タイタンではメタンの雨が降る
今朝は6時に起きて写真をプリントした。本当は昨日のうちにやらなきゃ行けなかった作業をした。家を出るのは8:45。それまでになんとかプリントを終わらせてアルバイトへ。
鬱が加速していたところで習い事感覚で始めた週に数日のアルバイト、これが意外と良かった。元師匠は「アルバイトだけは絶対にするな」と言っていたけれど、私の場合はした方が良かった。
この業界と関係のないアルバイト。そういう人たちと関わらないまま5年間を過ごしていたので、自分の感覚はだいぶ偏っているだろうなという事がずっと気になっていた。
実際に働いてみて、自分が想像している以上に自分はこの5年間で偏った考え方になってしまっていたということに気づけた。みんな優しい。色んな人がいて嬉しい。そして改めて、初めて会った人に自分が何をやってどういう人間なのかを伝えるという事が、色んな意味で良い訓練になっていると思う。

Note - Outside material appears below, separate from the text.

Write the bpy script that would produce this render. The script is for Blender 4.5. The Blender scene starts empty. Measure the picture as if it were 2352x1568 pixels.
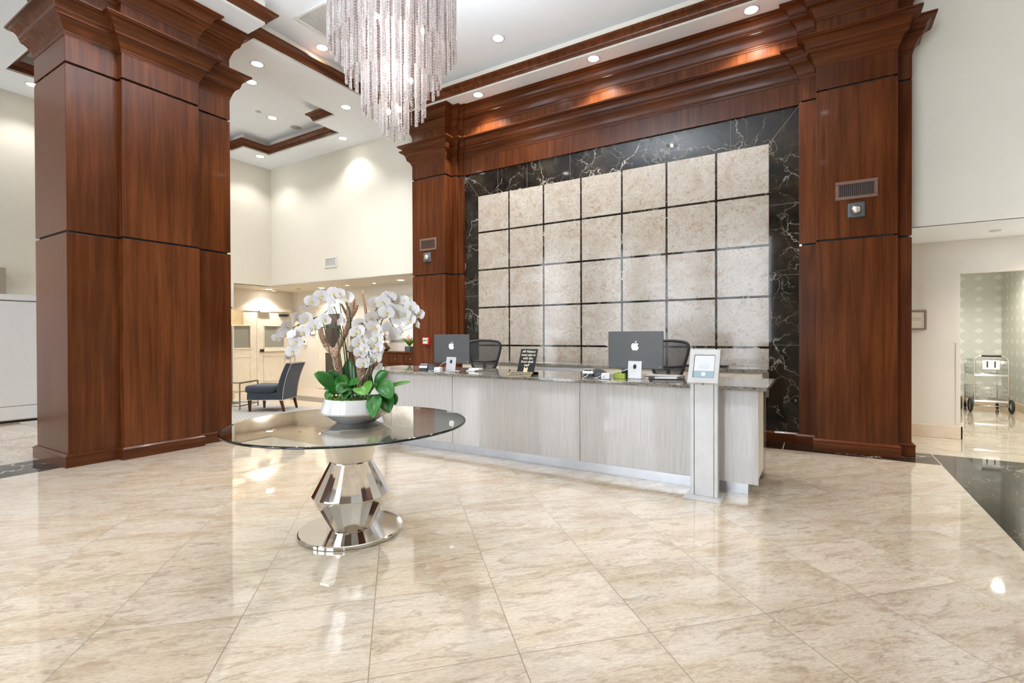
import bpy, bmesh, math, random
from mathutils import Vector, Matrix, Euler
random.seed(7)
PI = math.pi
SC = bpy.context.scene
COL = SC.collection
rad = math.radians

# ------------------------------------------------------------------ materials
def new_mat(name):
    m = bpy.data.materials.new(name); m.use_nodes = True
    nt = m.node_tree
    for n in list(nt.nodes): nt.nodes.remove(n)
    out = nt.nodes.new('ShaderNodeOutputMaterial')
    return m, nt, out

class G:
    """small node-graph helper"""
    def __init__(s, name):
        s.m, s.nt, s.out = new_mat(name)
    def n(s, t, **kw):
        nd = s.nt.nodes.new(t)
        for k, v in kw.items(): setattr(nd, k, v)
        return nd
    def l(s, a, b): s.nt.links.new(a, b)
    def setv(s, sock, v):
        if hasattr(v, 'is_output'): s.l(v, sock)
        else: sock.default_value = v
    def math(s, op, a, b=None, c=None, clamp=False):
        nd = s.n('ShaderNodeMath', operation=op); nd.use_clamp = clamp
        s.setv(nd.inputs[0], a)
        if b is not None: s.setv(nd.inputs[1], b)
        if c is not None: s.setv(nd.inputs[2], c)
        return nd.outputs[0]
    def coord(s): return s.n('ShaderNodeTexCoord').outputs['Object']
    def mapping(s, v, loc=(0,0,0), rot=(0,0,0), scale=(1,1,1)):
        nd = s.n('ShaderNodeMapping'); s.l(v, nd.inputs[0])
        nd.inputs['Location'].default_value = loc; nd.inputs['Rotation'].default_value = rot; nd.inputs['Scale'].default_value = scale
        return nd.outputs[0]
    def noise(s, v, scale, detail=4, rough=.55, dist=0.0, dim='3D'):
        nd = s.n('ShaderNodeTexNoise', noise_dimensions=dim); s.l(v, nd.inputs['Vector'])
        nd.inputs['Scale'].default_value = scale; nd.inputs['Detail'].default_value = detail
        nd.inputs['Roughness'].default_value = rough; nd.inputs['Distortion'].default_value = dist
        return nd.outputs['Fac'], nd.outputs['Color']
    def voronoi(s, v, scale, feature='F1', rnd=1.0):
        nd = s.n('ShaderNodeTexVoronoi', feature=feature); s.l(v, nd.inputs['Vector'])
        nd.inputs['Scale'].default_value = scale; nd.inputs['Randomness'].default_value = rnd
        return nd.outputs['Distance'], (nd.outputs['Color'] if feature != 'DISTANCE_TO_EDGE' else None)
    def ramp(s, f, stops, interp='LINEAR'):
        nd = s.n('ShaderNodeValToRGB'); s.l(f, nd.inputs[0]); cr = nd.color_ramp; cr.interpolation = interp
        while len(cr.elements) < len(stops): cr.elements.new(.5)
        for e, (p, c) in zip(cr.elements, stops):
            e.position = p; e.color = (*c, 1) if len(c) == 3 else c
        return nd.outputs[0]
    def mix(s, f, a, b, blend='MIX'):
        nd = s.n('ShaderNodeMix', data_type='RGBA', blend_type=blend)
        s.setv(nd.inputs[0], f)
        for sock, v in ((nd.inputs[6], a), (nd.inputs[7], b)):
            if hasattr(v, 'is_output'): s.l(v, sock)
            else: sock.default_value = (*v, 1) if len(v) == 3 else v
        return nd.outputs[2]
    def sep(s, v):
        nd = s.n('ShaderNodeSeparateXYZ'); s.l(v, nd.inputs[0]); return nd.outputs
    def comb(s, x, y, z):
        nd = s.n('ShaderNodeCombineXYZ')
        for i, v in enumerate((x, y, z)): s.setv(nd.inputs[i], v)
        return nd.outputs[0]
    def bump(s, h, strength=.2, dist=.01):
        nd = s.n('ShaderNodeBump'); s.l(h, nd.inputs['Height']); nd.inputs['Strength'].default_value = strength; nd.inputs['Distance'].default_value = dist
        return nd.outputs[0]
    def bsdf(s, color, rough=.5, metal=0.0, spec=.5, normal=None, coat=0.0, coat_rough=.05, sheen=0.0, emit=None, emit_s=0.0):
        b = s.n('ShaderNodeBsdfPrincipled')
        if hasattr(color, 'is_output'): s.l(color, b.inputs['Base Color'])
        else: b.inputs['Base Color'].default_value = (*color, 1)
        s.setv(b.inputs['Roughness'], rough); b.inputs['Metallic'].default_value = metal
        b.inputs['Specular IOR Level'].default_value = spec
        b.inputs['Coat Weight'].default_value = coat; b.inputs['Coat Roughness'].default_value = coat_rough
        b.inputs['Sheen Weight'].default_value = sheen
        if normal is not None: s.l(normal, b.inputs['Normal'])
        if emit is not None:
            if hasattr(emit, 'is_output'): s.l(emit, b.inputs['Emission Color'])
            else: b.inputs['Emission Color'].default_value = (*emit, 1)
            b.inputs['Emission Strength'].default_value = emit_s
        s.l(b.outputs[0], s.out.inputs[0]); return s.m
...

スターバックスでブラックエプロンを着て働いているという女の子に出会った。ショートカットが似合うとても可愛い女の子。ゆずシトラスティーが好きと言ったらユースベリーティーに変更すると美味しいですよと教えてくれた。早速そのようにして飲んだ。飲んでる。今も。
去年の今頃。仕事で行った京都のビジネスホテル。決定的に悲しい事があり、ラブホテルみたいな変な部屋で1人で泣いていたら、タイミング良く電話がかかってきた。スタジオ時代の後輩すーちゃん・少し年上・男性。すーちゃんはハチャメチャに泥酔していて、なぜか極寒の軽井沢にいて、アパホテルの非常階段でタバコを吸っていると言った。寒い、寒いと言っていた。泥酔しているので言ってる事は支離滅裂、なのだけど、本人の持つインテリジェンスと良い化学反応を起こして、結果的に私はとても元気付けられた。
「失われた時を求めて」のマドレーヌの匂い。楽しくて楽しくて心の底から嬉しかったのに報われなかった恋の記憶。錦糸町のラブホテル。トレインスポッティングのヤク中。小泉今日子の「木枯らしに抱かれて」。
それらは全て一緒。よくある話。純文学も綺麗じゃない恋愛もヤク中も、全部くだらない話だよ!!!と泥酔したすーちゃんは言っていた。(そして電話の向こうで突然寝た)
そこからずっとしばらくは小泉今日子の木枯らしに抱かれてを聞いていた。アルフィーの高見沢さんが作詞作曲をしている。電話の向こうですーちゃんは言った。「アイツは本物のロン毛。どれくらい本物のロン毛かっていうと、90年代の木村拓哉くらい本物のロン毛」と言っていた。
その曲を一年ぶりに聞いた。記憶が一瞬で蘇った。怖い。一年が経った。私は生きた。一年前だ。あの寒さを、あの悲しさを覚えている。傷ついたことを忘れてた。綺麗な日差し。この日差しを私は知っている。そう思える写真に出会うと嬉しい。そんな写真を撮りたい。今日は初めて出版社の人に写真を見てもらった。